The initial results mirrored Los Angeles — deal volume increased, then decreased precipitously. Overall sales for Q3 2019, after the tax was implemented, fell by 11.5% compared with Q3 2018, while sales for $2M or more dropped by 31.5% to the lowest level since 2011, The Wall Street Journal reported.

But a few years later, market activity had stabilized and even increased.

The city’s real estate transfer tax netted about $700M in 2019 and 2020, according to the Illinois Answers Project.

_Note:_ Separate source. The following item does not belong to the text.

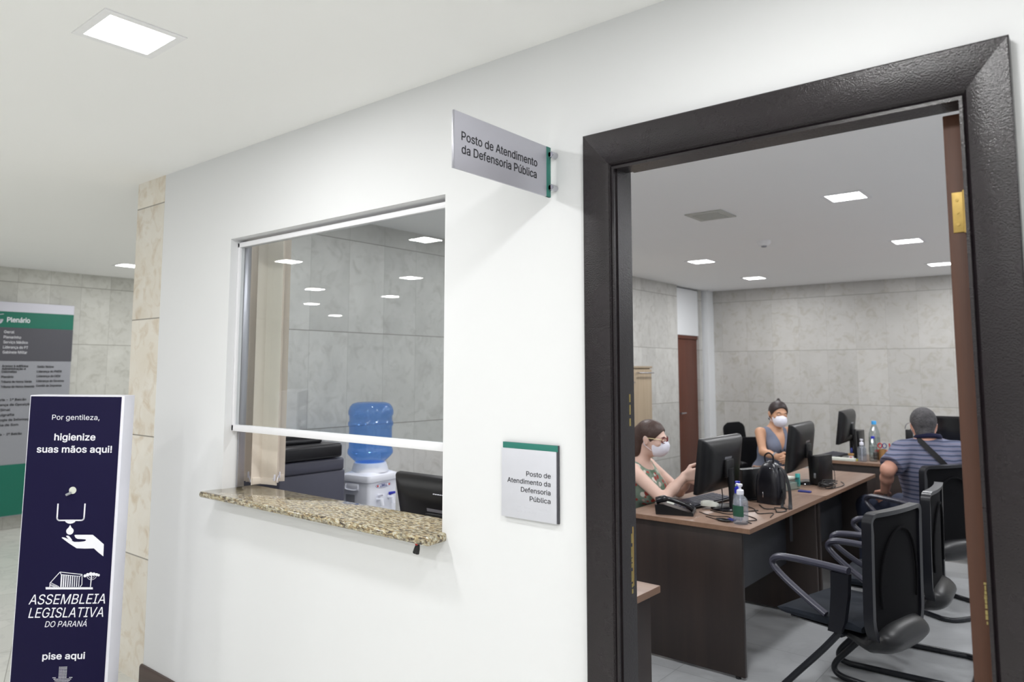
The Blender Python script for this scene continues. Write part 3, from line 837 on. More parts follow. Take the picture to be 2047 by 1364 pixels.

The proceeds fell to less than $445M in 2021 before shooting up to almost $982M in 2022.

While new regulations impact sales pricing, the longer-term impact indicates that, like New Yorkers, those in other cities might just learn to roll with the punches, adopting the tax as another cost of playing.

“Rules are constantly changing, sometimes the goalposts move in the middle of the game,” Patka said. “When you are doing business in New York City you have to be accustomed to adaptability in order to survive.” 

In Chicago, the fight over the transfer tax has gotten more intense over the past month, with an industry group opposing the tax filing a lawsuit in early January aimed at knocking the measure off the March ballot. Both sides are out in full force with ground support and mailers, like one touting that the measure would force the wealthiest to “pay their fair share.”

A mailer sent by proponents of the transfer tax.

A mailer opposing the tax, created by the trade group Illinois Realtors, blames the city for mismanaging federal funds allocated for housing and decries the measure as a “new property tax on homes, apartments, and even small businesses,” according to Crain’s Chicago Business

But the academic who has studied the issue extensively believes that, despite a possible short-lived flurry of sales and a lot of grumbling, the CRE professionals of 20 years from now will most likely just look at a passed tax as part of the price of operating in Chicago. 

“In the long run, it will probably just become a cost of doing business as it has in New York, effectively,” Berry said. “It's just in the short run, it can be very disruptive and particularly harmful to the people who are the current owners.”